Tornare per restare – Il Deep Space Gateway permetterà di sostenere progetti di permanenza sulla superficie lunare: «Ci sono tre motivi per insediarsi sulla Luna: raccogliere risorse, sfruttare le possibilità scientifiche dell’ambiente e farne una base in grado di sostenere l’umanità nella sua espansione nel sistema solare». Tra le principali risorse c’è l’elio-3, una sostanza capace di garantire al nostro pianeta energia nucleare pulita priva di radiazioni. Altra risorsa è l’acqua ghiacciata, centinaia di milioni di tonnellate; anche se non è ancora chiaro se sia potabile o meno, può essere comunque sfruttata per ricavare ossigeno per le basi e idrogeno come combustibile. L’altra faccia della Luna poi, «anche se non è scura come dicevano i Pink Floyd» scherza Ghidini, può ospitare osservatori astronomici che non abbiano il problema dell’inquinamento luminoso e dell’atmosfera. Soprattutto la Luna può essere un gigantesco laboratorio per testare in relativa sicurezza i mezzi che serviranno per future e più lontane esplorazioni. Come ad esempio le tecnologie che l’Esa sta sviluppando con IgLuna, iniziativa a cui partecipa anche il Politecnico di Milano. Si tratta di una base all’interno del ghiacciaio Zermatt in Svizzera in cui ricercatori di 11 università europee simulano la vita in una futura base lunare. In particolare si studiano le stampanti 3D che sul satellite permetteranno, spiega Ghidini, « di costruire l’intera base usando solo regolite lunare, cioè sabbia, da cui si possono estrarre titanio, ferro, alluminio e silicio. Potremo stampare sia le strutture sia i componenti elettronici, tutto ricavato solo da sabbia ed energia solare».

Specie multiplanetaria –  «Dobbiamo entrare nell’ottica che in pochi anni lo spazio vitale umano sarà fatto da due corpi celesti, la Terra e la Luna. Già adesso ci sono privati cittadini che vogliono organizzare viaggi turistici attorno al satellite, non è più un affare per soli Stati». Il riferimento è a SpaceX di Elon Musk e Blue Origin di Jeff Bezos, compagnie che hanno raggiunto traguardi addirittura prima delle agenzie statali, come nel caso del riutilizzo dei razzi. L’arrivo dei privati tra le stelle è un’ottima notizia secondo Ghidini: «Dimostra che lo spazio non è una questione fuori portata per la gente comune. Succederà come per i viaggi aerei: nei decenni sono diventati sempre più nella disponibilità di tutti e oggi le low cost offrono a chiunque la possibilità di volare e andare in vacanza in un altro continente.

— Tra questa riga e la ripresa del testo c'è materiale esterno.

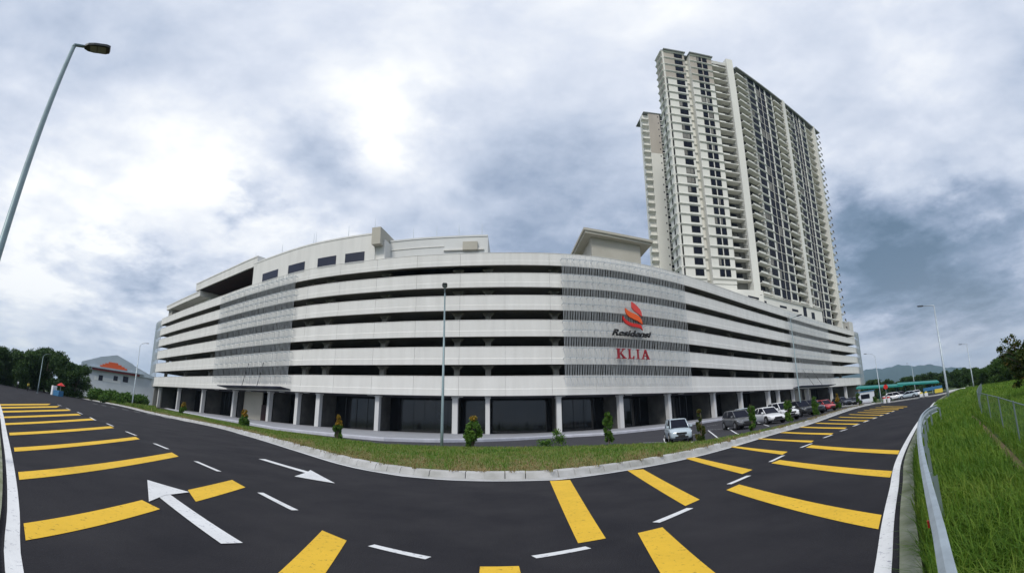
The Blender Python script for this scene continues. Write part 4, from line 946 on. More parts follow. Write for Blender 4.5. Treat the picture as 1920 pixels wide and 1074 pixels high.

Sarà lo stesso con i viaggi interplanetari». Con l’avanzamento tecnologico le distanze conteranno sempre meno. «Ancora negli anni Cinquanta si andava in America via nave, ci volevano settimane. Oggi bastano poche ore. Andrà così anche per raggiungere altri pianeti: quando andremo su Marte a fine anni Trenta il viaggio durerà anni, ma un giorno potrebbero volerci pochi mesi o ancora meno. Abbiamo tutte le possibilità di diventare una specie multiplanetaria».